Editorial: Parents want good options

Friday, January 7, 2011
(Updated 3:00 am)

Removing a child from a failing school should be a parent’s last option.

But it must remain an option.

Some Guilford County Board of Education members don’t like the opt-out provision allowed by the federal No Child Left Behind law. They aren’t meant to like it. They’re meant to do their best to avoid it.

The law says federally designated Title I schools that fall short of Adequate Yearly Progress standards for two consecutive years must offer special tutoring to students or the opportunity to transfer to a school that has performed better.

The tutoring unquestionably is a positive. All students can benefit from extra attention.

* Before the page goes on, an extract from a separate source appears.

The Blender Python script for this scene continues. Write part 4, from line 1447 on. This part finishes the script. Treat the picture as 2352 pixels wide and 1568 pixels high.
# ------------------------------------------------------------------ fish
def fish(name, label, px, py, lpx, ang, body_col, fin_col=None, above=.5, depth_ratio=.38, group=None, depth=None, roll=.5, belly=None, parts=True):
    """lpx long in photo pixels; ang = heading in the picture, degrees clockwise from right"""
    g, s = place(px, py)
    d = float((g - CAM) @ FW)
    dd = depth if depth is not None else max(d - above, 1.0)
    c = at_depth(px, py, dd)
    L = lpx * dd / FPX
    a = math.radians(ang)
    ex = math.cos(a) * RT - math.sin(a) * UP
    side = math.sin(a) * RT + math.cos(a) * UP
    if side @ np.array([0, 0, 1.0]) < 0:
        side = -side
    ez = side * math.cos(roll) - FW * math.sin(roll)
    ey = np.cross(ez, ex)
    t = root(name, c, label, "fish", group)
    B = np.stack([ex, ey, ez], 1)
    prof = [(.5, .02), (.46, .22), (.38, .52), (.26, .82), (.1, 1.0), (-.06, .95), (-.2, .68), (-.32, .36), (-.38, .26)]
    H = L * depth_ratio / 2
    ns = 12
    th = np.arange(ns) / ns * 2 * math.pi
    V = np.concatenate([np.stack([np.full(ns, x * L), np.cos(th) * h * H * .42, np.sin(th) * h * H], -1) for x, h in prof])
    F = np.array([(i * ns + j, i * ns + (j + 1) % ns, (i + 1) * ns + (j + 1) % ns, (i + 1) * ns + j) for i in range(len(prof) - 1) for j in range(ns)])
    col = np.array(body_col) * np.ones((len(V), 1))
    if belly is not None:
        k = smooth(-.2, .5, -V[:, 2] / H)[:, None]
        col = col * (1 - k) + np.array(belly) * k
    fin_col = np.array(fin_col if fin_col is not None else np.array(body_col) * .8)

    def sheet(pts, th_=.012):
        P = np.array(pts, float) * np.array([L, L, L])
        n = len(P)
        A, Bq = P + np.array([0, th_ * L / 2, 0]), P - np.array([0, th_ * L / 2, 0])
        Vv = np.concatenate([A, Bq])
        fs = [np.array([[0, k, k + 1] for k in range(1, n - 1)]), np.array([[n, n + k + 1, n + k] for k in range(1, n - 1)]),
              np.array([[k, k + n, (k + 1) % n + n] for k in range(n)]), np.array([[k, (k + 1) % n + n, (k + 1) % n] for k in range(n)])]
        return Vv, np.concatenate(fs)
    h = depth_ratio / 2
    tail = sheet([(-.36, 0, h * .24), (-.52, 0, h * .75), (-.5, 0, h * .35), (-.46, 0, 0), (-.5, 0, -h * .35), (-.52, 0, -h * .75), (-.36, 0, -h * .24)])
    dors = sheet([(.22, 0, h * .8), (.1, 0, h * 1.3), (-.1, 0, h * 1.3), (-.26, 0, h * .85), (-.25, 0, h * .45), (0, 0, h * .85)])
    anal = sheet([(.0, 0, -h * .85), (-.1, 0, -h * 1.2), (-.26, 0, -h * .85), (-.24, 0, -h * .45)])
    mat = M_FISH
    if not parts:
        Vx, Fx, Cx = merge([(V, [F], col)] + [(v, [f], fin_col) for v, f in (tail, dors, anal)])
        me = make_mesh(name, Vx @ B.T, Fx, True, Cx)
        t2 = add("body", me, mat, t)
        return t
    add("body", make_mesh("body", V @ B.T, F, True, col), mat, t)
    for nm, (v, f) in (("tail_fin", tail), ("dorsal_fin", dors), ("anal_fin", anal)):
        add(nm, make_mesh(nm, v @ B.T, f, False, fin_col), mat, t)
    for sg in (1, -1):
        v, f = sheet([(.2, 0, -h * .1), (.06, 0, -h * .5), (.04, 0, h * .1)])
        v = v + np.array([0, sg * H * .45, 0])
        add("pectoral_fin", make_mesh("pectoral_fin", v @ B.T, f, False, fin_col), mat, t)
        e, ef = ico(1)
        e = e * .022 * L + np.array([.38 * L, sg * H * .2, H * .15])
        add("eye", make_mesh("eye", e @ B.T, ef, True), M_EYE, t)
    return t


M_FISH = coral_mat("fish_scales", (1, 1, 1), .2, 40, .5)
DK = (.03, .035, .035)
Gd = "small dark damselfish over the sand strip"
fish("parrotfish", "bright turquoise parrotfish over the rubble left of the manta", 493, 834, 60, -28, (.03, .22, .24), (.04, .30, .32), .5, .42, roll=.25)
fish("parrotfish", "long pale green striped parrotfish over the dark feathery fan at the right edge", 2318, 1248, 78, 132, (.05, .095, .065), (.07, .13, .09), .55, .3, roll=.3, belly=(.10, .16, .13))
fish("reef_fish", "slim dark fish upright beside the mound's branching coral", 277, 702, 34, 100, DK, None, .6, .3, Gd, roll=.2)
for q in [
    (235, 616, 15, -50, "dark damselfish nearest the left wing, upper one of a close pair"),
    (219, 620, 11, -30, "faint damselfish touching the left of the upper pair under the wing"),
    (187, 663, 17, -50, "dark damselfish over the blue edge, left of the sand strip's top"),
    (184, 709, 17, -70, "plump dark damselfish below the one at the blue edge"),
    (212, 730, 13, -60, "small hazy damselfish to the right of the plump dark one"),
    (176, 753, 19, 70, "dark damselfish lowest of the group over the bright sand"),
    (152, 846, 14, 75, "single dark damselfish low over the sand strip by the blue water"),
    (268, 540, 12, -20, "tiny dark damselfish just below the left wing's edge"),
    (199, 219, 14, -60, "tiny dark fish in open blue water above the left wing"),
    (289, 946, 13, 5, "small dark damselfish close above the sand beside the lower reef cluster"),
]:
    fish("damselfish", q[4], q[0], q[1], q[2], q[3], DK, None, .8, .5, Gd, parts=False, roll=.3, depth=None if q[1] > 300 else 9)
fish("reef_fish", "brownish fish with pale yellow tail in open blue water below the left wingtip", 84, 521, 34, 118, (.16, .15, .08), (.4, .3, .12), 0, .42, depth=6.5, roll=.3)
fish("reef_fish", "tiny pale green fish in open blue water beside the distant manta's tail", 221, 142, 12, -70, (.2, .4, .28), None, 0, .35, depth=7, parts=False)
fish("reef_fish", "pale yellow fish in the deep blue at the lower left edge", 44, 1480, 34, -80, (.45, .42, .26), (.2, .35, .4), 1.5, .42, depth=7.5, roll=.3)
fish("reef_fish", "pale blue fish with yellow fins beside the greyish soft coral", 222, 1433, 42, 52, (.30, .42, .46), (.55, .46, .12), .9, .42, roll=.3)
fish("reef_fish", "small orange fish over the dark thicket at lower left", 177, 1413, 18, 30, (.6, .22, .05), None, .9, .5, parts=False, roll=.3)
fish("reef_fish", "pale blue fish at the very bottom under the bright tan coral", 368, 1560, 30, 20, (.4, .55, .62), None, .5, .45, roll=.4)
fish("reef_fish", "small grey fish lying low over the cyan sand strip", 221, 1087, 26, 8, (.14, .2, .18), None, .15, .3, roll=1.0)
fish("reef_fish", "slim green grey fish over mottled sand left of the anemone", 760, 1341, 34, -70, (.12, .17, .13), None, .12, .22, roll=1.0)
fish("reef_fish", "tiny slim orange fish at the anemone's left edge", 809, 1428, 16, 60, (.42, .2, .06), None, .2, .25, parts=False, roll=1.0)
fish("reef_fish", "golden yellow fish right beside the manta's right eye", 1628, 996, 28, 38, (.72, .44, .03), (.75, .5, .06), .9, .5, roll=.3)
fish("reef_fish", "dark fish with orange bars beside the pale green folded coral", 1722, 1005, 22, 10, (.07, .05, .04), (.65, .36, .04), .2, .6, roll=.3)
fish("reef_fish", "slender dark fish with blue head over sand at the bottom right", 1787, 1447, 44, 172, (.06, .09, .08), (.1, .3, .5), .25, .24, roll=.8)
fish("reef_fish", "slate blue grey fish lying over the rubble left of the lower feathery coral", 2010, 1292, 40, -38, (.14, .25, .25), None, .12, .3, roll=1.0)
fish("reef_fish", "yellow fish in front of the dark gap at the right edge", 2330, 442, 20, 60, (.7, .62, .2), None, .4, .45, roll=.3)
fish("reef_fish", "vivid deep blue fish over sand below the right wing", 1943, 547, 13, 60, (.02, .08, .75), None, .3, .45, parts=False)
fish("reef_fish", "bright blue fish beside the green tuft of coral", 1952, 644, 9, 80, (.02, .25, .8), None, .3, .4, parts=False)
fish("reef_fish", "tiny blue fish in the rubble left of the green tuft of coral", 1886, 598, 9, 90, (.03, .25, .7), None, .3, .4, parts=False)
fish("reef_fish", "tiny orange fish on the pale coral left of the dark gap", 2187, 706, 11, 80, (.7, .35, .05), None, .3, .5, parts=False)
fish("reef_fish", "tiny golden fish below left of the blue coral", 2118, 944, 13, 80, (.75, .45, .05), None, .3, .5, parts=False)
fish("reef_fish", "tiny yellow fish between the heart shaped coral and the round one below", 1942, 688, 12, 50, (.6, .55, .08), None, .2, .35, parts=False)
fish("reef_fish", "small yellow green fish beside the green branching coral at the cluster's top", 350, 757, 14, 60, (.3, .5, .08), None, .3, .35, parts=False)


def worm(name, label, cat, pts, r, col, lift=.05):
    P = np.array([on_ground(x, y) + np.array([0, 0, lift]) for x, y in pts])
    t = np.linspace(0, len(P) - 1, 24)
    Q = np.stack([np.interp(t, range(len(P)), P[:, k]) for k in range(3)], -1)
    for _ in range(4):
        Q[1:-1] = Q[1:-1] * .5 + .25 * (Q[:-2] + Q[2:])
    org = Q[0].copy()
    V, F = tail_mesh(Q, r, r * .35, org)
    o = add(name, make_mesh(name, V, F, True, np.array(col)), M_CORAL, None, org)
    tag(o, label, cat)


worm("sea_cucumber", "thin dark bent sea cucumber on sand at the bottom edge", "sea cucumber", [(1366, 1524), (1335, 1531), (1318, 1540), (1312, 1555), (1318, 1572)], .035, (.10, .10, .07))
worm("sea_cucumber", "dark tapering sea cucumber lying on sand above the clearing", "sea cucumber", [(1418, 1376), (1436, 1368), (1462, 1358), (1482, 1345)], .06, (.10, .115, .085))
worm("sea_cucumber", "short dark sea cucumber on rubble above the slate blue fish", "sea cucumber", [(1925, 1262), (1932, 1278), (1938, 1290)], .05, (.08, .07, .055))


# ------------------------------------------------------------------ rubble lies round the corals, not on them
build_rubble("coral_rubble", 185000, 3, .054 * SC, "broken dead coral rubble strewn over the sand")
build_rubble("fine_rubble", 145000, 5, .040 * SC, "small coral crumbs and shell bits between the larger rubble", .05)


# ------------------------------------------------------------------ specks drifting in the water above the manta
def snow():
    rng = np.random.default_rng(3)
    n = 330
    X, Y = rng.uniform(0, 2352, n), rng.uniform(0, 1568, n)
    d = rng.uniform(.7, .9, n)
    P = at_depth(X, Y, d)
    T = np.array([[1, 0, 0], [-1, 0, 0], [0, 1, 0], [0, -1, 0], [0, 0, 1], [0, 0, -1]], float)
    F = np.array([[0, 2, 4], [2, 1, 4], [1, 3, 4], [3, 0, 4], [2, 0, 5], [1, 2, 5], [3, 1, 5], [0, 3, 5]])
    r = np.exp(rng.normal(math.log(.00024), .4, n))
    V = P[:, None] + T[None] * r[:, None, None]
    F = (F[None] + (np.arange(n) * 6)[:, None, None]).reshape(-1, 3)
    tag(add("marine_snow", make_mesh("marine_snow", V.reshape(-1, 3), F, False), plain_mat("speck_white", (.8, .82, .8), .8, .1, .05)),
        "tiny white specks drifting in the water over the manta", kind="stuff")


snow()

The chance to transfer, known as opt-out, has been controversial since No Child Left Behind was enacted in 2001. The principle is sound: Parents should have the choice of removing their children if the assigned school isn’t providing an adequate education. The reality can be murkier. A school’s success or failure is determined solely by test scores. Some children may be doing well, but if overall scores are low, even those can exit. Sometimes, it’s the best students who go, leaving the others behind and making it even harder for the school to raise its scores. In addition, the schools able to receive opt-out students may be limited in number or far away. They may be overcrowded. Even if their scores are better, that could be due to factors other than better instruction. And, because of lag times in reporting and acting on test data, a school marked as failing actually could be making improvements — even while students are departing.

Guilford County has 18 opt-out schools. Although only 12 percent of eligible students are exercising their options this year, that adds up to a lot who have to be accommodated at other schools and also excess capacity at the schools that lost them. The board wants to reduce that percentage, which requires stronger efforts to sell the advantages of staying. Parents won’t be fooled: They must see real signs of progress or they will look elsewhere. Either way, they deserve good options for their kids.